Uji coba ini merupakan bagian dari realisasi Program Destinasi Pariwisata Super Prioritas (DPSP) yang ditetapkan pada tahun 2022. Untuk mendukung program tersebut, telah ditandatangani Nota Kesepahaman tentang Pemanfaatan Candi Borobudur, Candi Mendut, dan Candi Pawon untuk kepentingan keagamaan umat Buddha Indonesia dan dunia.

Direktur Jenderal Bimbingan Masyarakat Buddha (Dirjen Bimas Buddha) Kementerian Agama, Supriyadi, menyatakan dukungannya terhadap pelaksanaan Dharmayatra bertajuk Cultural Spiritual Inclusive di Candi Borobudur. Ia menilai bahwa kegiatan ini memperkuat posisi Candi Borobudur sebagai destinasi kunjungan religius bagi umat Buddha, baik di Indonesia maupun di dunia.

“Ditjen Bimas Buddha secara masif terus menggelar kegiatan keagamaan dan mempromosikan Candi Borobudur, Candi Mendut, Candi Pawon, dan Candi Sewu sebagai destinasi wisata religi umat Buddha Indonesia dan dunia.
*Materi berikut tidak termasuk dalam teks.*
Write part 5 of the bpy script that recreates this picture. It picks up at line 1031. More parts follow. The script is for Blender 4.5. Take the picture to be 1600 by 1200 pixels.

Berbagai kegiatan keagamaan juga rutin dilakukan di Candi Borobudur, seperti peringatan detik-detik Waisak, Kathina, Magha Puja, Asadha Chanting, Pabajja Samanera, dan kegiatan keagamaan lainnya,” jelas Supriyadi di Jakarta.

Terkait dengan adanya konten di media sosial yang menggunakan diksi kurang tepat dalam mengajak kunjungan ke candi-candi, Supriyadi menyayangkan hal tersebut. Ia berharap publik dapat menyebarkan konten-konten keagamaan yang inspiratif dan positif demi menjaga kerukunan antarumat beragama yang telah terjalin harmonis di Indonesia.